Friday, 26 October 2007

Playing with engagement?

A seminar with a group of neighbourhood managers on the same day that Prime Minister Gordon Brown returned to the subject of constitutional reform prompts some reflections on how we learn – or not - from policy initiatives in this country.

Neighbourhood Management Pathfinders are a government initiative, the first round of which are nearing the end of their Whitehall-funded pathfinder status. A major national evaluation of them is underway.

They aim to build social capital and work with service providers to ensure that they meet the particular needs of some of most deprived communities of the country. At their best they have secured effective community engagement and begun to shape public services around the needs of specific communities and neighbourhoods.

The themes this group of neighbourhood managers were keen to explore include the part that local politicians could play in establishing a less dependent relationship between consumers and service providers. They were also keen to exchange experiences on ways in which action at a neighbourhood level can feed into more strategic policy making.

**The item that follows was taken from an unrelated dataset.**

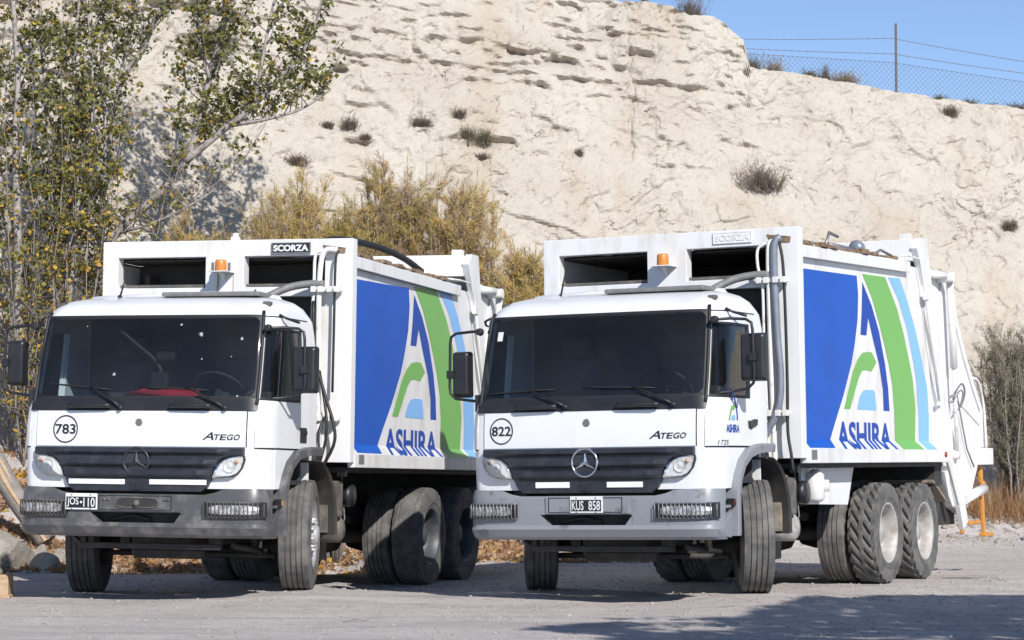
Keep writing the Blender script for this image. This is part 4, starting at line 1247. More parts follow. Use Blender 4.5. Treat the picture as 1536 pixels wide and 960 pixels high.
def make_body(root, c):
    # bulkhead: one sheet with openings, thickened
    xs = [-1.283, -1.122, -0.97, -0.216, 0.178, 0.95, 0.992, 1.268]
    zs = [1.25, 1.70, 2.805, 2.896, 3.188, 3.345]
    k = MB(); n = len(xs)
    vs = [(x, 0.55, z) for z in zs for x in xs]; fs = []
    for j in range(len(zs) - 1):
        for i in range(n - 1):
            xm = (xs[i] + xs[i + 1]) / 2; zm = (zs[j] + zs[j + 1]) / 2
            if 2.896 < zm < 3.188 and (-1.122 < xm < -0.216 or 0.178 < xm < 0.992): continue
            if 1.70 < zm < 2.805 and -0.97 < xm < 0.95: continue
            fs.append((j * n + i, j * n + i + 1, (j + 1) * n + i + 1, (j + 1) * n + i))
    k.add(vs, fs)
    bh = k.build('bulkhead', M['body_white'], root, solid=0.125, bevel=0.006)
    k = MB()
    for x0, x1 in ((-1.122, -0.216), (0.178, 0.992)):
        k.box(x0 + 0.002, x1 - 0.002, 0.60, 0.612, 2.905, 2.93)
    k.build('opening_bar', M['dusty_dark'], bh)
    # dark hopper seen through the openings
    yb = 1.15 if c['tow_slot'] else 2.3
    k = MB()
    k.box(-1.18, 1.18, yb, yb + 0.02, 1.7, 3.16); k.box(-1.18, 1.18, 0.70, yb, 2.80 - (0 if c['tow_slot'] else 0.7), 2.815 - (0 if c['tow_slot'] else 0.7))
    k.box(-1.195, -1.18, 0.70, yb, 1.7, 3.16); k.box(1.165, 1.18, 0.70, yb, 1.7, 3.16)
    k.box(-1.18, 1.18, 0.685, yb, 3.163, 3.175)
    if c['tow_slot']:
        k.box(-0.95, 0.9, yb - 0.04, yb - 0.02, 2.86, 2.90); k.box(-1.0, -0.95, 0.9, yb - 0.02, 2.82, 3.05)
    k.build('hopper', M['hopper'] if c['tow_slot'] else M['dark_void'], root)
    k = MB(); k.box(-0.96, 0.94, 0.685, 0.70, 1.3, 2.80)
    k.tube([(0.3, 0.45, 2.75), (0.34, 0.45, 1.8)], 0.04, 8); k.tube([(0.62, 0.5, 2.75), (0.60, 0.45, 1.8)], 0.03, 8); k.box(0.15, 0.9, 0.40, 0.48, 2.22, 2.30)
    k.build('lower_bulkhead', M['chassis'], root)
    # the packer body: flanks, floor, roof
    rr = c['rail_rise']
    for sg in (-1, 1):
        k = MB()
        prof = [(1.33, flank_x(1.33)), (1.425, XP), (3.14, XP), (3.16, XP)]
        ys = [0.675, 1.6, 2.6, 3.6, 4.45, 5.02]
        vs = []
        for q, y in enumerate(ys):
            for z, x in prof:
                yy = y if q < len(ys) - 1 else 5.10 - (z - 1.35) * 0.30
                if q == len(ys) - 2: yy = 4.3
                vs.append((sg * x, yy, z + (rr if z > 3 else 0)))
        fs = [(a * 4 + b, (a + 1) * 4 + b, (a + 1) * 4 + b + 1, a * 4 + b + 1) for a in range(len(ys) - 1) for b in range(3)]
        if sg < 0: fs = [f[::-1] for f in fs]
        k.add(vs, fs)
        flank = k.build('side_panel', M['body_white'], root, solid=0.02)
        def on(y, z): return (sg * (flank_x(z) + 0.003), y, z)
        for nm, poly, m_ in (('blue_field', LIV_BLUE, 'blue'), ('green_band', LIV_GREEN, 'green'), ('light_blue_band', LIV_LB, 'lightblue'), ('letter_emblem', LIV_A, 'navy'), ('arrow_emblem', LIV_ARROW, 'green'), ('window_emblem', LIV_TRAP, 'lightblue')):
            flat_decal(nm, [(0, poly, None)], on, M[m_], flank, cuts=(1.425,))
        if sg > 0:
            flat_decal('company_lettering', [text_polys('ASHIRA', 1.74, 3.40, 1.334, 1.60, 0, 0.028)], on, M['navy'], flank, cuts=(1.425,))
        else:
            flat_decal('company_lettering', [(0, [(5.14 - p[0], p[1]) for p in text_polys('ASHIRA', 1.74, 3.40, 1.334, 1.60, 0, 0.028)[1]], text_polys('ASHIRA', 1.74, 3.40, 1.334, 1.60, 0, 0.028)[2])], on, M['navy'], flank, cuts=(1.425,))
        k = MB(); k.box(sg * 1.238 - 0.037, sg * 1.238 + 0.037, 0.677, 5.15, 1.205, 1.327)
        rail = k.build('lower_rail', M['body_white'], root, bevel=0.006)
        k = MB(); k.box(sg * 1.275 - 0.006, sg * 1.275 + 0.006, 0.78, 0.92, 1.24, 1.325); k.build('grey_reflector', M['hose'], rail)
        k = MB(); k.lathe([(0.0, 0.03), (0.02, 0.028), (0.026, 0.0)] if sg > 0 else [(0.0, 0.03), (-0.02, 0.028), (-0.026, 0.0)], 14, (sg * 1.27, 5.02, 1.285), 0); k.build('side_lamp', M['redlens'], rail)
        # overhanging top rail
        k = MB()
        y0, y1 = 0.677, 4.0
        sec = [(1.205, 3.085), (1.252, 3.078), (1.252, 3.19), (1.205, 3.20)]
        vs = [(sg * x, y, z + (0 if y == y0 else rr)) for y in (y0, y1) for x, z in sec]
        fs = [(0, 1, 5, 4), (1, 2, 6, 5), (2, 3, 7, 6), (3, 0, 4, 7), (3, 2, 1, 0), (4, 5, 6, 7)]
        if sg < 0: fs = [f[::-1] for f in fs]
        k.add(vs, fs); k.build('top_rail', M['body_white'], root, bevel=0.006)
        # raking rear post
        k = MB(); k.prism([(4.27, 3.43), (4.40, 3.545), (4.64, 3.55), (5.29, 1.20), (5.02, 1.353), (4.55, 3.05)], 0, sg * 1.17, sg * 1.245)
        post = k.build('rear_post', M['body_white'], root, bevel=0.008)
        k = MB()
        k.tube([(sg * 1.22, 3.7, 3.24 + rr), (sg * 1.24, 4.0, 3.25 + rr), (sg * 1.262, 4.28, 3.24 + rr), (sg * 1.262, 4.40, 3.12), (sg * 1.262, 4.47, 2.95), (sg * 1.262, 4.86, 1.85)], 0.011, 6)
        k.tube([(sg * 1.262, 4.52, 2.95), (sg * 1.262, 4.90, 1.85)], 0.008, 5)
        k.box(sg * 1.262 - 0.02, sg * 1.262 + 0.02, 4.44, 4.55, 2.90, 2.98); k.box(sg * 1.262 - 0.015, sg * 1.262 + 0.015, 4.84, 4.94, 1.80, 1.84)
        k.build('post_pipe', M['pipe_white'], post)
        k = MB(); k.prism([(5.28, 1.20), (5.50, 1.20), (5.74, 0.74), (5.66, 0.74)], 0, sg * 1.20, sg * 1.23); k.build('rear_skirt', M['body_white'], root, bevel=0.004)
        if c['skirt']:
            k = MB(); k.prism([(1.12, 1.20), (2.66, 1.20), (2.44, 0.80), (1.12, 0.83)], 0, sg * 1.02, sg * 1.05)
            sk = k.build('side_skirt', M['body_white'], root, bevel=0.004)
            k = MB(); k.lathe([(-0.16, 0.0), (-0.15, 0.06), (-0.12, 0.085), (0.10, 0.085), (0.13, 0.05), (0.15, 0.03), (0.15, 0.0)], 16, (sg * 1.12, 1.30, 1.0), 2)
            k.lathe([(-0.05, 0.0), (-0.05, 0.05), (0.06, 0.05), (0.06, 0.0)], 12, (sg * 1.15, 1.46, 0.99), 2); k.box(sg * 1.10 - .03, sg * 1.10 + .03, 1.3, 1.5, 0.88, 0.93)
            k.build('filter_canister', M['pipe_white'], sk)
    k = MB(); k.box(-1.19, 1.19, 0.677, 5.0, 1.16, 1.204); k.box(-1.16, 1.16, 5.0, 5.25, 0.95, 1.204); k.build('body_floor', M['chassis'], root)
    k = MB(); nx, ny = 14, 40
    vs = []
    for j in range(ny + 1):
        for i in range(nx + 1):
            x = -1.19 + 2.38 * i / nx; y = 0.677 + 3.75 * j / ny
            vs.append((x, y, 3.175 + rr * j / ny + (0.045 * random.random() if 0 < i < nx else 0.0)))
    k.add(vs, [(j * (nx + 1) + i, j * (nx + 1) + i + 1, (j + 1) * (nx + 1) + i + 1, (j + 1) * (nx + 1) + i) for j in range(ny) for i in range(nx)])
    roof = k.build('body_roof', M['steel_mud'], root)
    k = MB()
    rg = random.Random(4 if c['tow_slot'] else 9)
    for q in range(60):            # rubbish and mud caught along the roof edge
        y = rg.uniform(0.8, 3.7); x = 1.15 + rg.uniform(0, 0.09); s_ = rg.uniform(0.012, 0.035)
        z = 3.205 + rr * (y - 0.677) / 3.4
        k.box(x - s_ * 1.4, x + s_, y - 2.5 * s_, y + 2.5 * s_, z - 0.01, z + s_ * rg.uniform(0.5, 1.3))
    tag(k.build('roof_debris', M['rust'], roof, bevel=0.006), kind='stuff')
    if c['tow_slot']:
        k = MB(); k.tube(spline([(0.6, 0.7, 3.25), (0.75, 1.4, 3.42), (0.9, 2.1, 3.43), (1.02, 2.7, 3.36), (1.10, 3.1, 3.25)], 5), 0.034, 8); k.build('roof_hose', M['hose_black'], roof)
    else:
        k = MB()
        k.tube([(1.05, 1.9, 3.25), (1.05, 2.05, 3.42), (1.05, 2.30, 3.40)], 0.016, 6); k.tube([(1.0, 2.1, 3.30), (1.06, 2.75, 3.28)], 0.042, 10)
        k.tube([(1.05, 1.0, 3.28), (1.08, 1.8, 3.27), (1.1, 2.6, 3.26), (1.14, 3.2, 3.27)], 0.018, 6)
        k.tube([(1.12, 0.9, 3.25), (1.14, 2.0, 3.24), (1.16, 3.0, 3.26), (1.16, 3.3, 3.34), (1.18, 3.6, 3.30)], 0.014, 6)
        rk = k.build('roof_pipe', M['grey_metal'], roof)
        k = MB(); k.lathe([(0.09, 0.0), (0.08, 0.04), (0.03, 0.075), (-0.03, 0.08), (-0.07, 0.045), (-0.07, 0)], 16, (1.02, 2.98, 3.34), 1); k.build('roof_horn', M['hose_blue'], roof)
    # cross beam at the rear of the roof
    k = MB(); k.box(-1.17, 1.17, 4.30, 4.60, 3.30, 3.53); k.box(-1.17, 1.17, 3.9, 4.30, 3.235, 3.25); k.box(1.0, 1.12, 4.42, 4.52, 3.53, 3.60); k.build('roof_beam', M['body_white'], root, bevel=0.01)
    make_tailgate(root, c)
    # fittings on the bulkhead
    k = MB(); x0, x1, z0, z1 = c['badge_at']
    k.box(x0, x1, 0.538, 0.549, z0, z1)
    nb = k.build('name_badge', M['hose'] if c['tow_slot'] else M['body_white'], bh, bevel=0.003)
    k = MB()
    for a in ((x0, x1, z1 - 0.008, z1), (x0, x1, z0, z0 + 0.008), (x0, x0 + 0.008, z0 + .008, z1 - .008), (x1 - 0.008, x1, z0 + .008, z1 - .008)): k.box(a[0], a[1], 0.532 if c['tow_slot'] else 0.5355, 0.5375, a[2], a[3])
    k.build('badge_border', M['grey_metal'] if c['tow_slot'] else M['body_white'], nb)
    if c['tow_slot']:
        k = MB(); k.box(x0 + .012, x1 - .012, 0.5365, 0.5375, z0 + .012, z1 - .012); k.build('badge_field', M['plastic'], nb)
    o_ = flat_decal('badge_lettering', [text_polys('SCORZA', x0 + 0.022, x1 - 0.022, z0 + 0.022, z1 - 0.022, 0, 0.035)], lambda u, v: (u, 0.5345, v), M['reflector'] if c['tow_slot'] else M['body_white'], nb)
    sm = o_.modifiers.new('solid', 'SOLIDIFY'); sm.thickness = 0.006 if c['tow_slot'] else 0.002; sm.offset = 0
    k = MB(); k.prism([(0.97, 3.285), (1.20, 3.255), (1.19, 3.205), (1.01, 3.215)], 1, 0.540, 0.5485); k.build('pipe_port', M['rust'], bh)
    k = MB(); k.box(-0.105, 0.085, 0.345, 0.549, 3.030, 3.038); k.prism([(0.36, 3.0295), (0.549, 3.0295), (0.549, 2.95)], 0, -0.02, -0.012)
    br = k.build('beacon_bracket', M['body_white'], bh)
    k = MB(); k.lathe([(0.0, 0.05), (0.012, 0.056), (0.095, 0.054), (0.108, 0.046), (0.112, 0.0)], 20, (-0.005, 0.42, 3.038), 2); k.build('beacon', M['amber'], br)
    if c['tow_slot']:
        flat_decal('small_numerals', [text_polys('1', -0.155, -0.125, 3.055, 3.135, 0, 0.02), text_polys('1', 0.012, 0.042, 3.05, 3.13, 0, 0.02)], lambda u, v: (u, 0.5455, v), M['hose'], bh)
        for x_, w_, z_ in ((-0.088, 0.010, 2.80), (-0.075, 0.005, 2.9), (0.072, 0.006, 2.84)):
            k = MB(); k.box(x_ - w_ / 2, x_ + w_ / 2, 0.5455, 0.5485, z_, 3.028); k.build('rust_streak', M['streak'], bh)
        k = MB(); k.box(0.03, 0.10, 0.57, 0.63, 3.345, 3.38); k.lathe([(0.0, 0.03), (0.03, 0.03), (0.04, 0.0)], 10, (0.065, 0.6, 3.38), 2); k.build('lifting_lug', M['body_white'], bh)
    k = MB()
    k.tube(spline([(0.42, 0.05, 2.66), (0.52, 0.22, 2.76), (0.70, 0.36, 2.87), (0.88, 0.44, 2.91), (1.02, 0.46, 2.91)], 5), 0.036, 10)
    k.build('air_hose', M['hose'], bh)
    for name, pth, r, m_ in c['pipes']:
        k = MB(); k.tube(spline(pth, 4), r, 8); k.build(name, M[m_], bh)
    for z in (2.86, 1.66):
        k = MB()
        k.box(0.90, 1.19, 0.44, 0.52, z - 0.02, z + 0.015)
        for x in (0.93, 1.0, 1.09, 1.16): k.box(x - 0.025, x + 0.025, 0.40, 0.45, z - 0.03, z + 0.025)
        k.build('pipe_clamp', M['pipe_white'], bh, bevel=0.005)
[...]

These are the things that occupy politicians and policy makers today. Yet the policy and political tide seems to have left Neighbourhood Management (with capital letters) stranded. Because new initiatives have succeeded it, there is far less interest in the programme in Whitehall and Westminster and we are in danger of ignoring learn some important and timely lessons.

One of the successes of some of the NM pathfinders has been to to create spaces in which new approaches to providing public services in deprived communities can be explored and tested. This type of innovation must become more widespread if the challenges that lie behind the Public Service Agreements announced by the Government in the spending review are to be addressed.

One of the thinkers who inspired the thinking of the Tavistock Institute, D W Winnicott identified the importance of play to the development of a child’s creativity and development. From that he developed the notion of “transitional space” in which creativity and innovation can take place, in which anxiety provoking circumstances can be worked with constructively.

As the neighbourhood managers I met this week are only too aware, their work challenges established power relations and therefore generates resistance and anxiety. If some of the pathfinders have indeed created spaces in which innovation and creativity can be nurtured – and the resistance and anxiety worked with - we must learn from them.

We also need a space nationally in which lessons such as those emerging from these pathfinders can be explored – played with? – to inform policy and political debate, rather than being neglected in the rush to the next good idea.